►

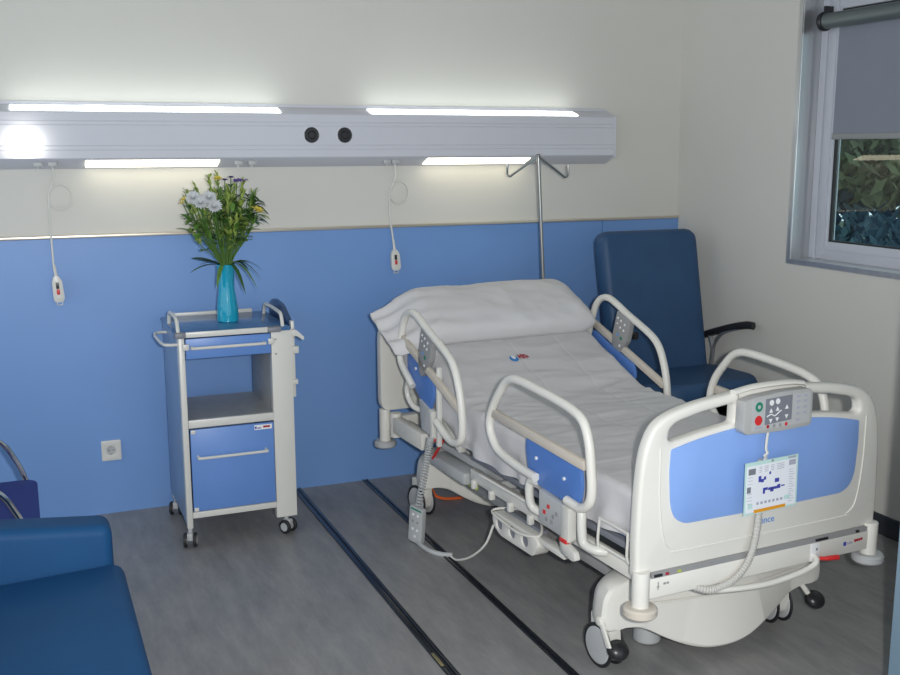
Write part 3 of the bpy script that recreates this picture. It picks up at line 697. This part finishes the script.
# headboard and head end frame
hbd = BD(MB().prism(round_poly([(-.455, .445), (.455, .445), (.455, .80), (.42, .905), (.33, .935), (-.33, .935), (-.42, .905), (-.455, .80)], .05), 1.905, 1.945, 'y', r=.012, seg=3), 'headboard', 'offw')
BD(MB().prism(round_poly([(-.35, .50), (.35, .50), (.35, .84), (-.35, .84)], .03), 1.900, 1.908, 'y', r=.002), 'headboard_inset', 'white', hbd)
for x in (-.430, .430):
    post_bumper(x, 1.925, .45, .292)
BD(MB().box(-.41, .41, 1.895, 1.95, .345, .415, r=.006), 'head_crossbeam', 'offw')
for s in (-1, 1):
    BD(MB().box(s*.40-.022, s*.40+.022, 1.55, 1.90, .352, .425, r=.006), 'head_side_beam', 'offw')
    BD(MB().cyl((s*.40, 1.87, .33), (s*.40, 1.87, .44), .026, n=20, r=.003), 'pole_socket', 'offw')
# side rails
def rail_foot(s):
    pts = [(.540, .540), (.66, .545), (.785, .562), (.840, .600), (.858, .650), (.835, .710), (.780, .780), (.735, .822), (.670, .840), (.552, .836), (.430, .828), (.330, .816), (.268, .792), (.236, .735), (.222, .660), (.216, .595), (.228, .550), (.275, .520), (.352, .522)]
    if s > 0: pts = [(y_-.048*min(1, max(0, (y_-.3)/.25)), z_+(.016 if z_ > .7 else 0)) for y_, z_ in pts]
    r_ = BD(MB().tube([(s*.470, y_, z_) for y_, z_ in pts], .0150, n=14, smooth=5), 'foot_side_rail', 'offw')
    BD(MB().box(-.010, .010, -.292+(.03 if s > 0 else 0), .292-(.03 if s > 0 else 0), -.016, .016, r=.005, mtx=Matrix.Translation((s*.468, .545-(.03 if s > 0 else 0), .674)) @ Matrix.Rotation(R(2.8), 4, 'X')), 'rail_bar', 'beige', r_)
    pn = [(.625, .660), (.300, .640), (.288, .585), (.300, .520), (.37, .505), (.545, .512), (.612, .550), (.630, .610)]
    BD(MB().prism(round_poly(pn, .02), s*.452-.006, s*.452+.006, 'x', r=.003), 'rail_panel', 'bluer', r_)
    for y_, z_ in ((.555, .600), (.385, .580)):
        BD(MB().cyl((s*.457, y_, z_), (s*.463, y_, z_), .006, n=12, r=.001), 'screw_cap', 'whitep', r_)
    # mechanism block
    bk = BD(MB().prism(round_poly([(.512, .512), (.366, .500), (.362, .395), (.510, .405)], .008), s*.462-.012, s*.462+.006, 'x', r=.003), 'rail_mechanism', 'lgrey', r_)
    if s < 0:
        BD(MB().prism(round_poly([(.366, .505), (.325, .502), (.325, .395), (.345, .375), (.366, .392)], .008), s*.462-.018, s*.462+.012, 'x', r=.004), 'mechanism_edge', 'white', r_)
        BD(MB().prism(round_poly([(.370, .392), (.330, .385), (.285, .375), (.275, .350), (.300, .345), (.345, .355)], .010), s*.475-.010, s*.475+.010, 'x', r=.004), 'release_lever', 'white', r_)
        BD(MB().box(s*.482-.004, s*.482+.012, .330, .368, .386, .398, r=.002), 'red_marker', 'red', r_)
        for y0_, z0_, m_ in ((.450, .470, 'red'), (.475, .445, 'red'), (.42, .445, 'grey'), (.40, .46, 'grey'), (.43, .425, 'grey'), (.46, .425, 'grey')):
            BD(MB().box(s*.4775, s*.4745, y0_-.006, y0_+.006, z0_-.006, z0_+.006), 'printed_mark', m_, r_)
    for y0_, sg in ((.565, 1), (.285, -1)):
        BD(MB().tube([(s*.462, y0_-sg*.015, .525), (s*.466, y0_+sg*.014, .515), (s*.468, y0_+sg*.018, .475), (s*.462, y0_+sg*.010, .430), (s*.440, y0_-sg*.02, .412), (s*.41, y0_-sg*.03, .405)] if sg > 0 else
                     [(s*.462, y0_-.005, .515), (s*.466, y0_-.012, .495), (s*.468, y0_-.018, .450), (s*.464, y0_-.026, .412), (s*.450, y0_-.065, .402), (s*.42, y0_-.085, .398)], .015, n=12, smooth=5), 'rail_hinge_arm', 'white', r_)
rail_foot(-1); rail_foot(1)
def rail_head(s):
    pts = [(1.525, .640), (1.560, .665), (1.625, .705), (1.650, .740), (1.650, .785), (1.625, .855), (1.600, .905), (1.560, .937), (1.505, .945), (1.440, .925), (1.363, .893), (1.200, .832), (1.140, .790), (1.105, .730), (1.082, .660), (1.072, .580), (1.082, .530), (1.118, .505), (1.165, .500), (1.220, .513), (1.300, .545)]
    r_ = BD(MB().tube([(s*.470, y_, z_) for y_, z_ in pts], .0150, n=14, smooth=5), 'head_side_rail', 'offw')
    a = math.atan2(.821-.636, 1.619-1.092)
    BD(MB().box(-.010, .010, -.285, .285, -.016, .016, r=.005, mtx=Matrix.Translation((s*.468, 1.360, .730)) @ Matrix.Rotation(a, 4, 'X')), 'rail_bar', 'beige', r_)
    pn = [(1.592, .795), (1.43, .740), (1.36, .715), (1.345, .640), (1.39, .560), (1.46, .585), (1.588, .668), (1.605, .73)] if s < 0 else [(1.592, .795), (1.43, .735), (1.28, .690), (1.262, .640), (1.30, .590), (1.40, .570), (1.50, .610), (1.588, .668), (1.605, .73)]
    BD(MB().prism(round_poly(pn, .02), s*.452-.006, s*.452+.006, 'x', r=.003), 'rail_panel', 'bluer', r_)
    BD(MB().cyl((s*.457, 1.515, .715), (s*.463, 1.515, .715), .006, n=12, r=.001), 'screw_cap', 'whitep', r_)
    kp = [(1.415, .905), (1.318, .872), (1.345, .775), (1.380, .735), (1.418, .700), (1.447, .715), (1.452, .780)]
    kk = BD(MB().prism(round_poly(kp, .010), s*.466-.012, s*.466+.012, 'x', r=.004), 'rail_keypad', 'grey', r_)
    for f_ in (-1, 1):
        xx = s*.466+f_*.0125
        for y_, z_, m_, rr in ((1.408, .872, 'whitep', .0055), (1.385, .862, 'whitep', .0055), (1.358, .848, 'whitep', .0055), (1.412, .848, 'whitep', .004), (1.390, .832, 'whitep', .005), (1.366, .822, 'whitep', .0055),
                              (1.408, .800, 'scriptb', .007), (1.384, .785, 'green', .008), (1.392, .752, 'paper', .006)):
            BD(MB().cyl((xx-f_*.001, y_, z_), (xx+f_*.0015, y_, z_), rr, n=10), 'keypad_button', m_, r_)
    # mechanism under the head rail
    bk = BD(MB().prism(round_poly([(1.475, .600), (1.375, .575), (1.365, .470), (1.455, .478)], .008), s*.452-.012, s*.452+.012, 'x', r=.003), 'rail_mechanism', 'lgrey', r_)
    BD(MB().prism(round_poly([(1.372, .58), (1.345, .57), (1.335, .46), (1.362, .455)], .008), s*.458-.012, s*.458+.010, 'x', r=.004), 'mechanism_edge', 'white', r_)
    BD(MB().box(s*.462-.004, s*.462+.012, 1.335, 1.375, .452, .466, r=.002), 'red_marker', 'red', r_)
    BD(MB().tube([(s*.462, 1.545, .655), (s*.464, 1.585, .640), (s*.462, 1.595, .59), (s*.45, 1.56, .545), (s*.42, 1.52, .53)], .012, n=10, smooth=5), 'rail_hinge_arm', 'white', r_)
    if s < 0: BD(MB().box(s*.455-.010, s*.455+.010, 1.296, 1.316, .44, .76, r=.004), 'upright_bar', 'white', r_)
rail_head(-1); rail_head(1)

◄

■ What is needed
Leave out the pictures and restate everything else word for word.

■ Correct answer
Write part 3 of the bpy script that recreates this picture. It picks up at line 697. This part finishes the script.
# headboard and head end frame
hbd = BD(MB().prism(round_poly([(-.455, .445), (.455, .445), (.455, .80), (.42, .905), (.33, .935), (-.33, .935), (-.42, .905), (-.455, .80)], .05), 1.905, 1.945, 'y', r=.012, seg=3), 'headboard', 'offw')
BD(MB().prism(round_poly([(-.35, .50), (.35, .50), (.35, .84), (-.35, .84)], .03), 1.900, 1.908, 'y', r=.002), 'headboard_inset', 'white', hbd)
for x in (-.430, .430):
    post_bumper(x, 1.925, .45, .292)
BD(MB().box(-.41, .41, 1.895, 1.95, .345, .415, r=.006), 'head_crossbeam', 'offw')
for s in (-1, 1):
    BD(MB().box(s*.40-.022, s*.40+.022, 1.55, 1.90, .352, .425, r=.006), 'head_side_beam', 'offw')
    BD(MB().cyl((s*.40, 1.87, .33), (s*.40, 1.87, .44), .026, n=20, r=.003), 'pole_socket', 'offw')
# side rails
def rail_foot(s):
    pts = [(.540, .540), (.66, .545), (.785, .562), (.840, .600), (.858, .650), (.835, .710), (.780, .780), (.735, .822), (.670, .840), (.552, .836), (.430, .828), (.330, .816), (.268, .792), (.236, .735), (.222, .660), (.216, .595), (.228, .550), (.275, .520), (.352, .522)]
    if s > 0: pts = [(y_-.048*min(1, max(0, (y_-.3)/.25)), z_+(.016 if z_ > .7 else 0)) for y_, z_ in pts]
    r_ = BD(MB().tube([(s*.470, y_, z_) for y_, z_ in pts], .0150, n=14, smooth=5), 'foot_side_rail', 'offw')
    BD(MB().box(-.010, .010, -.292+(.03 if s > 0 else 0), .292-(.03 if s > 0 else 0), -.016, .016, r=.005, mtx=Matrix.Translation((s*.468, .545-(.03 if s > 0 else 0), .674)) @ Matrix.Rotation(R(2.8), 4, 'X')), 'rail_bar', 'beige', r_)
    pn = [(.625, .660), (.300, .640), (.288, .585), (.300, .520), (.37, .505), (.545, .512), (.612, .550), (.630, .610)]
    BD(MB().prism(round_poly(pn, .02), s*.452-.006, s*.452+.006, 'x', r=.003), 'rail_panel', 'bluer', r_)
    for y_, z_ in ((.555, .600), (.385, .580)):
        BD(MB().cyl((s*.457, y_, z_), (s*.463, y_, z_), .006, n=12, r=.001), 'screw_cap', 'whitep', r_)
    # mechanism block
    bk = BD(MB().prism(round_poly([(.512, .512), (.366, .500), (.362, .395), (.510, .405)], .008), s*.462-.012, s*.462+.006, 'x', r=.003), 'rail_mechanism', 'lgrey', r_)
    if s < 0:
        BD(MB().prism(round_poly([(.366, .505), (.325, .502), (.325, .395), (.345, .375), (.366, .392)], .008), s*.462-.018, s*.462+.012, 'x', r=.004), 'mechanism_edge', 'white', r_)
        BD(MB().prism(round_poly([(.370, .392), (.330, .385), (.285, .375), (.275, .350), (.300, .345), (.345, .355)], .010), s*.475-.010, s*.475+.010, 'x', r=.004), 'release_lever', 'white', r_)
        BD(MB().box(s*.482-.004, s*.482+.012, .330, .368, .386, .398, r=.002), 'red_marker', 'red', r_)
        for y0_, z0_, m_ in ((.450, .470, 'red'), (.475, .445, 'red'), (.42, .445, 'grey'), (.40, .46, 'grey'), (.43, .425, 'grey'), (.46, .425, 'grey')):
            BD(MB().box(s*.4775, s*.4745, y0_-.006, y0_+.006, z0_-.006, z0_+.006), 'printed_mark', m_, r_)
    for y0_, sg in ((.565, 1), (.285, -1)):
        BD(MB().tube([(s*.462, y0_-sg*.015, .525), (s*.466, y0_+sg*.014, .515), (s*.468, y0_+sg*.018, .475), (s*.462, y0_+sg*.010, .430), (s*.440, y0_-sg*.02, .412), (s*.41, y0_-sg*.03, .405)] if sg > 0 else
                     [(s*.462, y0_-.005, .515), (s*.466, y0_-.012, .495), (s*.468, y0_-.018, .450), (s*.464, y0_-.026, .412), (s*.450, y0_-.065, .402), (s*.42, y0_-.085, .398)], .015, n=12, smooth=5), 'rail_hinge_arm', 'white', r_)
rail_foot(-1); rail_foot(1)
def rail_head(s):
    pts = [(1.525, .640), (1.560, .665), (1.625, .705), (1.650, .740), (1.650, .785), (1.625, .855), (1.600, .905), (1.560, .937), (1.505, .945), (1.440, .925), (1.363, .893), (1.200, .832), (1.140, .790), (1.105, .730), (1.082, .660), (1.072, .580), (1.082, .530), (1.118, .505), (1.165, .500), (1.220, .513), (1.300, .545)]
    r_ = BD(MB().tube([(s*.470, y_, z_) for y_, z_ in pts], .0150, n=14, smooth=5), 'head_side_rail', 'offw')
    a = math.atan2(.821-.636, 1.619-1.092)
    BD(MB().box(-.010, .010, -.285, .285, -.016, .016, r=.005, mtx=Matrix.Translation((s*.468, 1.360, .730)) @ Matrix.Rotation(a, 4, 'X')), 'rail_bar', 'beige', r_)
    pn = [(1.592, .795), (1.43, .740), (1.36, .715), (1.345, .640), (1.39, .560), (1.46, .585), (1.588, .668), (1.605, .73)] if s < 0 else [(1.592, .795), (1.43, .735), (1.28, .690), (1.262, .640), (1.30, .590), (1.40, .570), (1.50, .610), (1.588, .668), (1.605, .73)]
    BD(MB().prism(round_poly(pn, .02), s*.452-.006, s*.452+.006, 'x', r=.003), 'rail_panel', 'bluer', r_)
    BD(MB().cyl((s*.457, 1.515, .715), (s*.463, 1.515, .715), .006, n=12, r=.001), 'screw_cap', 'whitep', r_)
    kp = [(1.415, .905), (1.318, .872), (1.345, .775), (1.380, .735), (1.418, .700), (1.447, .715), (1.452, .780)]
    kk = BD(MB().prism(round_poly(kp, .010), s*.466-.012, s*.466+.012, 'x', r=.004), 'rail_keypad', 'grey', r_)
    for f_ in (-1, 1):
        xx = s*.466+f_*.0125
        for y_, z_, m_, rr in ((1.408, .872, 'whitep', .0055), (1.385, .862, 'whitep', .0055), (1.358, .848, 'whitep', .0055), (1.412, .848, 'whitep', .004), (1.390, .832, 'whitep', .005), (1.366, .822, 'whitep', .0055),
                              (1.408, .800, 'scriptb', .007), (1.384, .785, 'green', .008), (1.392, .752, 'paper', .006)):
            BD(MB().cyl((xx-f_*.001, y_, z_), (xx+f_*.0015, y_, z_), rr, n=10), 'keypad_button', m_, r_)
    # mechanism under the head rail
    bk = BD(MB().prism(round_poly([(1.475, .600), (1.375, .575), (1.365, .470), (1.455, .478)], .008), s*.452-.012, s*.452+.012, 'x', r=.003), 'rail_mechanism', 'lgrey', r_)
    BD(MB().prism(round_poly([(1.372, .58), (1.345, .57), (1.335, .46), (1.362, .455)], .008), s*.458-.012, s*.458+.010, 'x', r=.004), 'mechanism_edge', 'white', r_)
    BD(MB().box(s*.462-.004, s*.462+.012, 1.335, 1.375, .452, .466, r=.002), 'red_marker', 'red', r_)
    BD(MB().tube([(s*.462, 1.545, .655), (s*.464, 1.585, .640), (s*.462, 1.595, .59), (s*.45, 1.56, .545), (s*.42, 1.52, .53)], .012, n=10, smooth=5), 'rail_hinge_arm', 'white', r_)
    if s < 0: BD(MB().box(s*.455-.010, s*.455+.010, 1.296, 1.316, .44, .76, r=.004), 'upright_bar', 'white', r_)
rail_head(-1); rail_head(1)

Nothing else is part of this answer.